66. Consider for example the proceedings that we call "games." I mean board-games, card-games, ball-games, Olympic games, and so on. What is common to them all?--Don't say: "There must be something common, or they would not be called 'games'"--but look and see whether there is anything common on all.--For if you look at them you will not see something that is common to all, but similarities, relationships, and a whole series of them at that. To repeat: don't think, but look!--Look for example at board-games, with their multifarious relationships. Now pass to card-games; here your find many correspondences with the first group, but many common features drop out, and others appear. When we pass next to ball-games, much that is common is retained, but much is lost.--Are they all 'amusing'? Compare chess with noughts and crosses. Or is there always winning and losing, or competition between players? Think of patience. In ball-games there is winning and losing; but when a child throws his ball at the wall and catches it again, this feature has disappeared. Look at the parts played by skill and luck; and at the difference between skill in chess and skill in tennis. Think now of games like ring-a-ring-a-roses; here is the element of amusement, but how many other characteristic features have disappeared! And we cna go through the many, many other groups of games in the same way; can see how similarities crop up and disappear.

        And the result of this examination is: we see a complicated network of similarities overlapping and criss-crossing: sometimes overall similarities, sometimes similarities of detail.          

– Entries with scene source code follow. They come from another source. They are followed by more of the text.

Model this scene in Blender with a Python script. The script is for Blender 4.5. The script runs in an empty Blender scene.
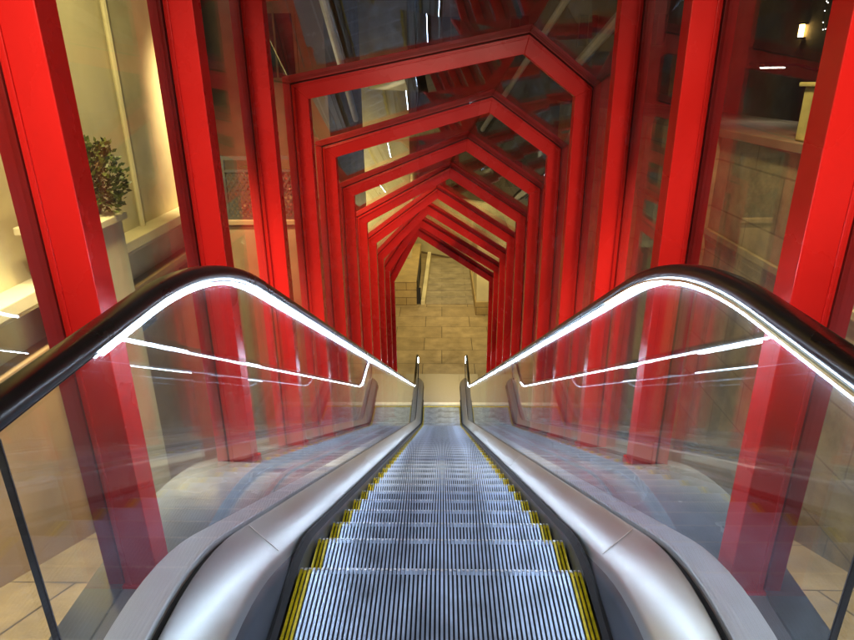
import bpy, bmesh, math, random
from mathutils import Vector, Matrix
random.seed(7)
R = math.radians
sc = bpy.context.scene
COL = sc.collection

# ------------------------------------------------------------------ helpers
class MB:
    """collects polygons and links them as one mesh object"""
    def __init__(s): s.v = []; s.f = []
    def add(s, vs, fs):
        n = len(s.v); s.v += [tuple(v) for v in vs]; s.f += [tuple(i + n for i in f) for f in fs]
    def box(s, x0, x1, y0, y1, z0, z1):
        if x0 > x1: x0, x1 = x1, x0
        s.add([(x0,y0,z0),(x1,y0,z0),(x1,y1,z0),(x0,y1,z0),(x0,y0,z1),(x1,y0,z1),(x1,y1,z1),(x0,y1,z1)],
              [(0,3,2,1),(4,5,6,7),(0,1,5,4),(1,2,6,5),(2,3,7,6),(3,0,4,7)])
    def hexa(s, p):   # 8 points, same order as box
        s.add(p, [(0,3,2,1),(4,5,6,7),(0,1,5,4),(1,2,6,5),(2,3,7,6),(3,0,4,7)])
    def prism(s, poly, y0, y1):   # polygon in XZ, extruded along Y
        n = len(poly)
        s.add([(x, y0, z) for x, z in poly] + [(x, y1, z) for x, z in poly],
              [tuple(range(n)), tuple(range(2*n-1, n-1, -1))] + [(i, i+n, (i+1) % n + n, (i+1) % n) for i in range(n)])
    def sweep(s, sec, path, caps=True):   # closed section [(x,dz)] along path [(y,z)], no rotation
        n = len(sec); base = len(s.v); m = len(path)
        for y, z in path:
            for x, dz in sec: s.v.append((x, y, z + dz))
        for j in range(m-1):
            for i in range(n):
                a = base + j*n + i; b = base + j*n + (i+1) % n
                s.f.append((a, b, b+n, a+n))
        if caps:
            s.f.append(tuple(base + i for i in range(n))); s.f.append(tuple(base + (m-1)*n + i for i in reversed(range(n))))
    def sweepn(s, sec, path, caps=True, x0=0.0):   # section [(x, h)] with h along the path normal
        n = len(sec); base = len(s.v); m = len(path)
        for j, (y, z) in enumerate(path):
            a = path[max(j-1, 0)]; b = path[min(j+1, m-1)]
            t = Vector((b[0]-a[0], b[1]-a[1])).normalized(); nn = Vector((t[1], -t[0]))
            for x, h in sec: s.v.append((x0 + x, y + nn[0]*h, z + nn[1]*h))
        for j in range(m-1):
            for i in range(n):
                a = base + j*n + i; b = base + j*n + (i+1) % n
                s.f.append((a, b, b+n, a+n))
        if caps:
            s.f.append(tuple(base + i for i in range(n))); s.f.append(tuple(base + (m-1)*n + i for i in reversed(range(n))))
    def tube(s, pts, r, k=8):
        base = len(s.v); m = len(pts)
        for j, p in enumerate(pts):
            a = Vector(pts[max(j-1, 0)]); b = Vector(pts[min(j+1, m-1)]); t = (b-a).normalized()
            u = t.cross(Vector((0.31, 0.2, 0.93))).normalized(); w = t.cross(u)
            rr = r[j] if isinstance(r, (list, tuple)) else r
            for i in range(k):
                an = 2*math.pi*i/k
                s.v.append(tuple(Vector(p) + u*math.cos(an)*rr + w*math.sin(an)*rr))
        for j in range(m-1):
            for i in range(k):
                a = base + j*k + i; b = base + j*k + (i+1) % k
                s.f.append((a, b, b+k, a+k))
        s.f.append(tuple(base + i for i in range(k))); s.f.append(tuple(base + (m-1)*k + i for i in reversed(range(k))))
    def ball(s, c, r, n=8):
        pts = []; c = Vector(c)
        for j in range(1, n//2):
            for i in range(n):
                t = math.pi*j/(n//2); a = 2*math.pi*i/n
                pts.append(c + r*Vector((math.sin(t)*math.cos(a), math.sin(t)*math.sin(a), math.cos(t))))
        top = len(pts); pts += [c + Vector((0,0,r)), c - Vector((0,0,r))]
        fs = []; rows = n//2 - 1
        for j in range(rows-1):
            for i in range(n): fs.append((j*n+i, (j+1)*n+i, (j+1)*n+(i+1)%n, j*n+(i+1)%n))
        for i in range(n):
            fs.append((top, i, (i+1)%n)); fs.append((top+1, (rows-1)*n+(i+1)%n, (rows-1)*n+i))
        s.add(pts, fs)
    def build(s, name, mat, parent=None, bevel=0, smooth=False, local=None):
        me = bpy.data.meshes.new(name)
        v = s.v
        if local is not None: v = [(a-local[0], b-local[1], c-local[2]) for a, b, c in v]
        me.from_pydata(v, [], s.f); me.update()
        bm = bmesh.new(); bm.from_mesh(me); bmesh.ops.recalc_face_normals(bm, faces=bm.faces); bm.to_mesh(me); bm.free()
        me.materials.append(mat)
        o = bpy.data.objects.new(name, me); COL.objects.link(o)
        if parent is not None: o.parent = parent
        elif local is not None: o.location = local
        if smooth:
            for p in me.polygons: p.use_smooth = True
            try: me.set_sharp_from_angle(angle=R(35))
            except Exception: pass
        if bevel:
            b = o.modifiers.new('bevel', 'BEVEL'); b.width = bevel; b.segments = 2; b.limit_method = 'ANGLE'; b.angle_limit = R(40)
            b.harden_normals = False
        return o

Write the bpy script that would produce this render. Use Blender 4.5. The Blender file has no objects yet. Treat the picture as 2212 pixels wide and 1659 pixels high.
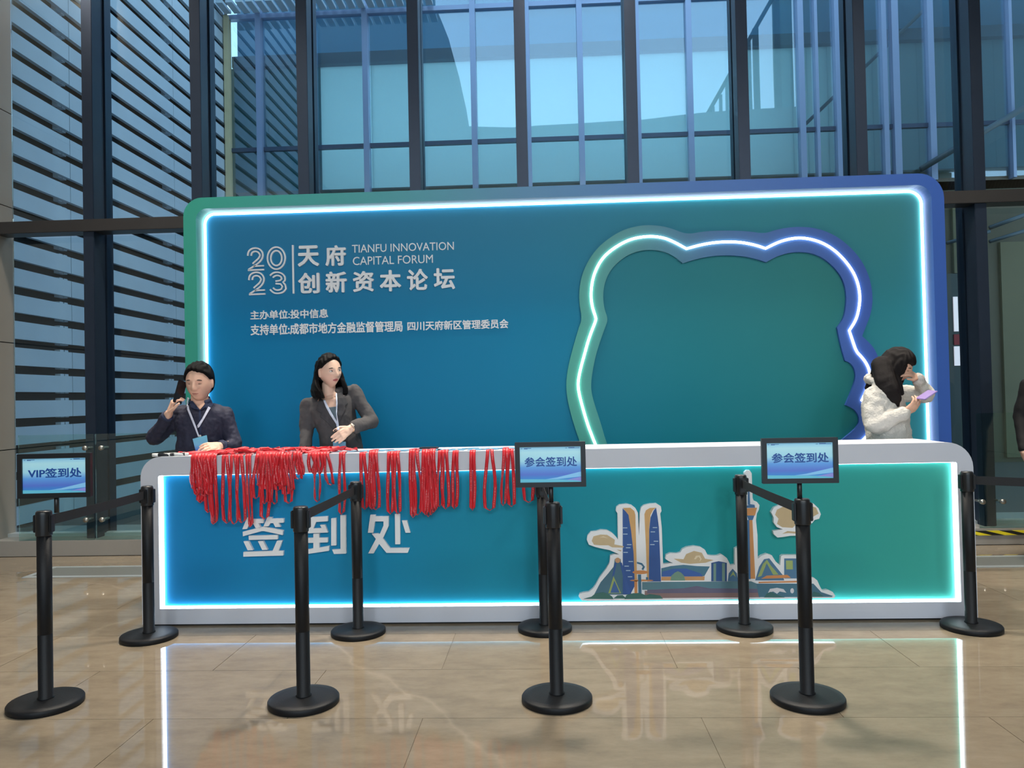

 67. I can think of no better expression to characterize these similarities than "family resemblances"; for the various resemblances between members of a family: build, features, color of eyes, gait, temperament, etc., etc. overlap and criss-cross in the same way.--And I shall say: "games" form a family.


244. How do words refer to sensations? -- There doesn't seem to be any problem here; don't we talk about sensations every day, and give them names? But how is the connection between the name and the thing named set up? This question is the same as: how does a human being learn the meaning of the names of sensations? -- of the word "pain" for example. Here is one possibility: words are connected with the primitive, the natural, expressions of the sensation and used in their place. A child has hurt himself and he cries; and then adults talk to him and teach him exclamations and, later, sentences. They teach the child new pain -- behavior. 

"So you are saying that the word 'pain' really means crying?" -- On the contrary: the verbal expression of pain replaces crying and does not describe it.           


245. For how can I go so far as to try to use language to get between pain and its expression?           


246. In what sense are my sensations private? -- Well, only I can know whether I am really in pain; another person can only surmise it. -- In one way this is wrong, and in another nonsense. If we are using the word "to know" as it is normally used (and how else are we to use it?), then other people very often know when I am in pain. -- Yes, but all the same not with the certainty with which I know it myself! -- It can't be said of me at all (except perhaps as a joke) that I know I am in pain. What is it supposed to mean -- except perhaps that I am in pain? 

Other people cannot be said to learn of my sensations only from my behavior -- for I cannot be said to learn of them. I have them. 

The truth is: it makes sense to say about other people that they doubt whether I am in pain; but not to say it about myself.


 293. If I say of myself that it is only from my own case that I know what the word "pain" means -- must I not say the same of other people too? And how can I generalize the one case so irresponsibly? 

Now someone tells me that he knows what pain is only from his own case! Suppose everyone had a box with something in it: we call it a "beetle". No one can look into anyone else's box, and everyone says he knows what a beetle is only by looking at his beetle. -- Here it would be quite possible for everyone to have something different in his box. One might even imagine such a thing constantly changing. -- But suppose the word "beetle" had a use in these people's language? -- If so it would not be used as the name of a thing. The thing in the box has no place in the language-game at all; not even as a something: for the box might even be empty. -- No, one can 'divide through' by the thing in the box; it cancels out, whatever it is. 

That is to say: if we construe the grammar of the expression of sensation on the model of 'object and designation' the object drops out of consideration as irrelevant.